First of all, while DeVos likes to suggest that parents know what the “right fit” for their child will be, it is the private and charter schools that will ultimately decide whether or not the child is the “right fit” for their school. Charter schools have a history of pushing out students who are too difficult (Success Academy charters of NYC famously was caught with a “got to go” list). Charters can also avoid costly students with expensive-to-meet special needs by simply not offering supports for those needs.
Private schools can go even further in determining what students they will or will not accept as the “right fit.” In July, Vice President Mike Pence and Secretary DeVos visited Thales Academy in North Carolina, a private school that benefits from North Carolina’s voucher program. Thales does not provide its students with transportation to school or lunch during the day; it also will not supply Individualized Education Programs (IEP) or 504 plan support for students with disabilities. And like every other private school, you may believe that the school will be the right fit for your child, but you will fill out an application and the school will tell you whether or not the child is the right fit for it.
“Right fit” has too often been the language of polite discrimination. “Of course you’re legally allowed to buy a house here, but are you sure this neighborhood is the right fit for your family?” Career and technical education has a troubled history in some areas because it was used as a dumping ground for Those Students. And how many bright young women have been told that they should sign up for home economics instead of organic chemistry because hard science wouldn’t be the “right fit.”
There’s no question that education should be delivered to students where they are. One of the many deep flaws of the Common Core is its insistence on one-size-fits-all standards. Actual personalized education (the kind involving persons rather than software) is hugely valuable (and usually available in public schools, without having to change schools every time you change direction).

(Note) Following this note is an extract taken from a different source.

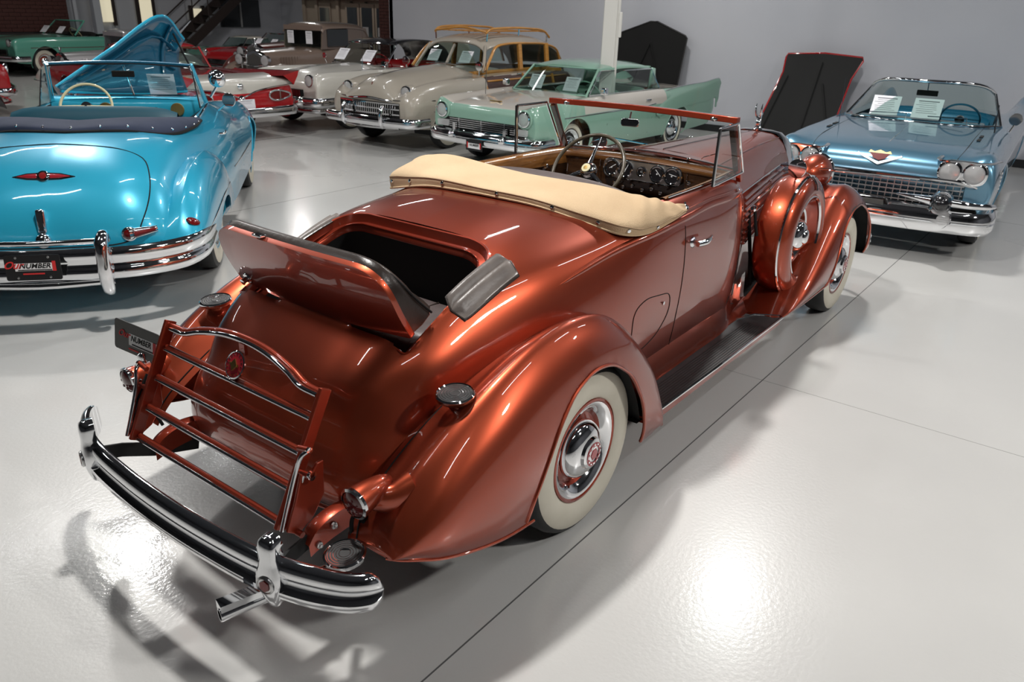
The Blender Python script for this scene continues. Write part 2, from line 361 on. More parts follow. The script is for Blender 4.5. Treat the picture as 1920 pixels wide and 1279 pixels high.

But we can observe two different philosophies of public education. One is uplift; public education is there to help every student rise and advance. The other is about sorting. The sorting view is rooted in the idea that society does and should have different levels, and that people are happiest when they accept their proper place in the world. Some people are meant to be worker bees, say sorters, and some are meant to be the queen, and if you try to move them out of their proper place, they’ll just be unhappy. This is why some turn up their nose at social activism—it’s just stirring up a bunch of people to be unhappy with their proper place in life. For sorters, the purpose of education is to help prepare people for that proper place, that place in life that is the right fit.
I’m not suggesting that every single person who talks about the right fit for a student’s education is out to discriminate against some families. But “right fit” easily provides cover for bias and discrimination. In education, the words should always make us just a little bit suspicious, particularly when someone is trying to sell something.